Мне как раз нужно позвонить Мишо. Трубку берет Мари-Луиза: «Мы оба болеем… У меня все продолжается грипп, а у него – нарыв…» Она передает трубку Мишо. Я интересуюсь, тепло ли у них в доме, по крайней мере.
АНРИ МИШО (придушенным голосом). Я пытаюсь развести огонь… Но он никак не разгорается… Только дымит… Я кашляю, задыхаюсь… Пришлось открыть окна… И теперь здесь дикий холод… Я вне себя от злости… К тому же у меня нарыв, и он ужасно болит… А как у вас дела?
Сказать, что все великолепно, у меня не поворачивается язык. И я придумываю себе какую-то неприятность – из солидарности…
Пятница 10 декабря 1943
Работал до глубокой ночи. И теперь не могу вытащить себя из постели… У меня дома так же холодно, как и на улице, а на улице – пятнадцать градусов ниже нуля… Прошлой ночью замерзла вода, и Альфред околел в своем аквариуме.
Даже холоднокровное земноводное изнемогло в полярном климате моей квартиры.
Я очень любил Альфреда. Его драгунская косичка, липкая кожа, отвислый, бесцветный живот, глаза близорукого пещерного жителя, сплюснутая голова с огромным рылом – мой тритон, в своем великолепном уродстве, был живым воплощением времени, в котором нам довелось жить… Я купил его на набережной Межиссери у продавца птиц. Животное непростое, упрямое, он требовал, чтобы его кормили только живыми мухами, которые бились в воде, суча лапками. Глядя на это, я подумал, что можно бросать ему и мертвых мух,
но сделать так, чтобы они двигались по поверхности воды… Мне удалось обмануть Альфреда… И мало-помалу я приучил его глотать все подряд, лишь бы жертва шевелилась. Я волновал поверхность воды в аквариуме: «Альфред, иди сюда! Ну, иди же, малыш!» И он приходил. Неподвижно, как мертвый, лежа на дне аквариума, он всплывал на мой зов. «Ну же! Нападай, малыш!» И он бросался на мой карандаш, стремясь его проглотить… Мой тритон был дрессированный… Бесподобный номер. Друзья не верили своим глазам…Чтобы меня не постигла судьба моего любимца, я выстроил в квартире маленькую хижину, пожертвовав для этого большие панели с фотографиями, вернувшиеся с моих выставок. Оборудовал там несколько сидений, поставил пишущую машинку, кофеварку и небольшой обогреватель. Провел освещение. Когда я туда вползал, меня сразу охватывало блаженное тепло, тепло моего собственного тела, отраженное и скрупулезно накопленное, словно в термосе. И если я смог сделать эти записи, то только благодаря моей хижине…

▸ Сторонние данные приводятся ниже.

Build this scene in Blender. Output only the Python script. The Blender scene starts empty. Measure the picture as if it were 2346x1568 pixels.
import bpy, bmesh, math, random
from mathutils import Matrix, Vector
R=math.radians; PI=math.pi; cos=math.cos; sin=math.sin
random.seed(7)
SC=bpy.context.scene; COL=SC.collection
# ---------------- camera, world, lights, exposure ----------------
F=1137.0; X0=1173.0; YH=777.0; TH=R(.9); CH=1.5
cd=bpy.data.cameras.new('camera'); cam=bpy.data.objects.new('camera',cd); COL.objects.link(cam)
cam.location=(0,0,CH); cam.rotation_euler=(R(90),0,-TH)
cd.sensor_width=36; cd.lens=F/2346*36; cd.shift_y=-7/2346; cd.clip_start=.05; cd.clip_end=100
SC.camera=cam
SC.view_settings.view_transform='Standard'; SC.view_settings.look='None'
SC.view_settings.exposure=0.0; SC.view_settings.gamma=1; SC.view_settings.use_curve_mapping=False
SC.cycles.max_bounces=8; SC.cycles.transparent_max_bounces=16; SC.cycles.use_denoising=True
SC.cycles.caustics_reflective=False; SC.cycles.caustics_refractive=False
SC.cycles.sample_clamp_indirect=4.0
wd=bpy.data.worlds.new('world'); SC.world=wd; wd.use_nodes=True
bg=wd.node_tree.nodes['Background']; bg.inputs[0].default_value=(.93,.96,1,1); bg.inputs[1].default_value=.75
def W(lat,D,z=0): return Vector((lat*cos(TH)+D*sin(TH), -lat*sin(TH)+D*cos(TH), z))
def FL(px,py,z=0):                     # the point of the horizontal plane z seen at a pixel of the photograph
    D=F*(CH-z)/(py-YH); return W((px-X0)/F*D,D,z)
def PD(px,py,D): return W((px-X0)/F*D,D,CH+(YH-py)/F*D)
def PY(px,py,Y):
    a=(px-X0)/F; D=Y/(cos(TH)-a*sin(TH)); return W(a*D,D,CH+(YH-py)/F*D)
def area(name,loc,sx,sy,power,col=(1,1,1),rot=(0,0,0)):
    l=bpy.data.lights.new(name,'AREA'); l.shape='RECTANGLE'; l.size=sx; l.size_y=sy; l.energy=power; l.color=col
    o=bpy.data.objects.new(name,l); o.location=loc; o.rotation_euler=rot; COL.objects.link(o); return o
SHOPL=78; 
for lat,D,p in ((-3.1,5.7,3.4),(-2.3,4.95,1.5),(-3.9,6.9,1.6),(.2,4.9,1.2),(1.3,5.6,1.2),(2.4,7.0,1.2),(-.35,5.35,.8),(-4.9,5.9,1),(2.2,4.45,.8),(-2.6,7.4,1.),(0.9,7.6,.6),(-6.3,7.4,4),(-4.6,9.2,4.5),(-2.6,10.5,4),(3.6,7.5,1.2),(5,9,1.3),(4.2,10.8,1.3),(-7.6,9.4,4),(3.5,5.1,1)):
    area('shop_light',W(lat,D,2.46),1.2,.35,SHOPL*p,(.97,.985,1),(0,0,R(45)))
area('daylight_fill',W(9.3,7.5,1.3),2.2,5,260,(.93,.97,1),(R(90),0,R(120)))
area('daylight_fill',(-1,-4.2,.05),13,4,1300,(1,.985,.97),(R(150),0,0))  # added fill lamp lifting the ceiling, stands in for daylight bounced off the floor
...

ПИКАССО (с хитрой улыбкой). Ну, Брассай, вы все-таки вылезли из постели? Все-таки подумали и обо мне? Это очень мило с вашей стороны…
САБАРТЕС. Он является все позже и позже и все реже и реже… Лично мне удовольствие его видеть выпадает крайне редко. Обычно он приходит в тот момент, когда я ухожу обедать…
БРАССАЙ. Пикассо, вы не достанете мне несколько фигурок из шкафа? У вас есть сейчас время?
ПИКАССО. Нет, у меня нет сейчас времени. Сегодня утром я должен встретиться с массой народу… Ну да ладно, пойдемте!
Он достает из «музея» четыре или пять статуэток… Я остаюсь наедине с ними в ледяной мастерской. И принимаюсь за работу… Внезапно раздается звук рожка. Это в прихожей. Звук забавный, он выходит из инструмента изуродованным и режет ухо: та-та-ти, та-та-ти, ти-та-та, ти-та-та… До меня доносятся взрывы смеха, смеются несколько человек, но остальные голоса не заглушают звонких, сочных, похожих на рыдание раскатов, которые я узнаю из тысяч других – неподражаемый хохот Раймона Кено…
Дверь в мастерскую распахивается. Впереди – Пикассо: укутанный в теплую куртку, поля коричневой шляпы отогнуты на глаза, лицо еще красное от натуги, он победно потрясает рукой с зажатым в ней рожком… За ним – Раймон Кено, Оскар Домингес, Жорж Юнье и еще несколько менее заметных лиц, среди которых женщина с лицом эфеба и платком, повязанным вокруг головы, – Валентина Гюго. Пикассо хотел произвести на меня впечатление…
Он снова берется за рожок: это он только что исторгал из инструмента те фальшивые звуки. Горделиво приосанившись, как петухи, которых он ваял, писал и рисовал, он выпячивает грудь, надувает щеки, мышцы шеи напрягаются. И из духового инструмента снова вырываются резкие, пронзительные звуки: та-та-ти, та-та-ти, ти-та-та, ти-та-та… – которые сопровождаются новыми взрывами смеха…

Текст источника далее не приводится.